Sunday, November 14, 2010

Temps Perdu

Arriving home after our weekend at the beach I sorted through my treasures. We had spent a great deal of time speculating about the things that we had found on the beach and carefully comparing them to the fossil guide that was at the house. There is something indescribably powerful about finding part of an animal that lived millions of years ago and physically holding it in your hand; it's almost as if somehow the spatial connection transcends time.

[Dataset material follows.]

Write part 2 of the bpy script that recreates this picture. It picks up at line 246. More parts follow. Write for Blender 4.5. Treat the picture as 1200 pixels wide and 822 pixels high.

One of the things in my collection is a fossilized chard of what I'm sure is bone. There's a texture to the surface and broken edges that I recognize. This knowledge may come from cooking, but my thoughts are drawn back to a day when I was no more than nine. I was on a weekend camping trip with my girl scout troop in the Pine Barrens of New Jersey. We were on a hike and we entered a clearing that was nearly perfectly circular. I have no idea why we stopped, but as the adults talked, we girls started to poke at the oddly curved sticks that littered the ground. When they turned their attention to us, the leaders were horrified to find us playing with pig bones. It turned out that we had stopped to rest on the site of some colonial slaughter house.

Last night, my brother and I sat side by side on a sofa at our rental house. Behind us the Chesapeake Bay darkened as the sun set. In the next room we could hear Treat and Josh trading witticisms and wry observations over the sound of a Harry Potter movie. My lap top was on my knees, and as we talked the screen saver started spinning out pictures from my photo library. Many were of the boys, snapped on past adventures much like the one we were on now. We marveled at how quickly the time has passed and how much they have grown.

I know from questioning them that the boys remember only a fraction of all we've done, but when we dropped Josh off tonight, I asked him if he had a good time. "Yup," he answered, and I believed him, and that was enough.